JMM: Et le ferroviaire?

Ph.D.: Nous avons plusieurs objectifs pour ce mode de transport. En premier lieu, nous conservons à l’esprit de créer un OFP (opérateur ferroviaire de proximité) dans les prochains mois. Ensuite, nous avons loué, récemment, un espace à un opérateur pour mettre en place une ligne directe avec l’Italie.

Nous poussons pour trouver des idées nouvelles sur le sujet. Nous sommes par exemple favorables à des trains plus longs ou tout autre chose qui soit susceptible de permettre de massifier les flux.

JMM: La coopération interportuaire entre Rouen, Le Havre et Paris est entrée dans une phase pratique?

Ph.D.: Cette coopération interportuaire est un élément stratégique important. Il faut bien voir que les deux ports de Rouen et du havre réalisent ensemble un trafic de 100 Mt par an, ce qui place ce « cluster portuaire » dans les premiers rangs européens. Nous sommes complémentaires.

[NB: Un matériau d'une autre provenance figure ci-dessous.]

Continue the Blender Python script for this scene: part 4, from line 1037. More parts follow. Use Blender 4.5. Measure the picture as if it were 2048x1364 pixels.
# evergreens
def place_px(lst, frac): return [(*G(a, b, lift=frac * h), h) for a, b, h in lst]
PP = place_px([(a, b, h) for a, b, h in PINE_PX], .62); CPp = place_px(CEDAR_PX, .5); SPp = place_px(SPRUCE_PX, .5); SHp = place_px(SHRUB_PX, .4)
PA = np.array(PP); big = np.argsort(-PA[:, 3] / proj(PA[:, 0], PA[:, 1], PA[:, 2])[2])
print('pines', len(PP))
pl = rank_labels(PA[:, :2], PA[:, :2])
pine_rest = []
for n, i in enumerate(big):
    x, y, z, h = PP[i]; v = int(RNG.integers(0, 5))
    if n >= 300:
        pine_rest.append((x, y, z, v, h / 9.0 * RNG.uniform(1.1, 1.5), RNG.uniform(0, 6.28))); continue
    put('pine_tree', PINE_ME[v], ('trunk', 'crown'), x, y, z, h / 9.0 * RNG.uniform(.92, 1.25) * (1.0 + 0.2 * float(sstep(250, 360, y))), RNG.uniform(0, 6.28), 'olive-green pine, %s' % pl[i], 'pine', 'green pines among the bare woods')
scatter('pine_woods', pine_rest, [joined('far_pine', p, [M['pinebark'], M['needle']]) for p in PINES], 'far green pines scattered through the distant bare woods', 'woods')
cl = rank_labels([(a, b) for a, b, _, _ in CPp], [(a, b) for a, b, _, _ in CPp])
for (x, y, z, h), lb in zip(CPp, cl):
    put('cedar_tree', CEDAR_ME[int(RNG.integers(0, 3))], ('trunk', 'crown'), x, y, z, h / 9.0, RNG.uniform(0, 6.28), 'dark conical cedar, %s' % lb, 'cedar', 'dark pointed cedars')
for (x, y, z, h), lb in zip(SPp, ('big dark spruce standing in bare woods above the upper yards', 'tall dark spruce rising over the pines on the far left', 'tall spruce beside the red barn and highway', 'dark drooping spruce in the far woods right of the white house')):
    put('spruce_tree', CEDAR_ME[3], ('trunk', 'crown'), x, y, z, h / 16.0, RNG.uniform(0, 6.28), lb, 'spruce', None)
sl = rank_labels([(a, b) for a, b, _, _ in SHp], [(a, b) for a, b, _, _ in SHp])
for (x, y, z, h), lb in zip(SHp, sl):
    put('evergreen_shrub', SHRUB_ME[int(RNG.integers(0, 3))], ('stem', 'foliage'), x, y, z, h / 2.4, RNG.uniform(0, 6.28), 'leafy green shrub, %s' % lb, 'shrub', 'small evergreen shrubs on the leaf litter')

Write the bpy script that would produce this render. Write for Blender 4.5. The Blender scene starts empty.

La coopération interportuaire est une affaire de personnes. Nous travaillons bien entre les différents responsables des trois ports. Nous avons même réussi à aller au-delà des personnes pour institutionnaliser un fonctionnement commun.

Cette coopération est plus sensible sur des sujets comme la promotion, la mutualisation de services à l’image de ce que nous faisons pour les services de dragage et les services ferroviaires. Nous examinons les capacités d’une liaison avec Port 2000 et avec Paris.

La coopération interportuaire se fera selon les choix de la marchandise. N’oublions jamais que la marchandise et le client décident de son point de passage, et c’est donc le client qui permettra la coopération interportuaire.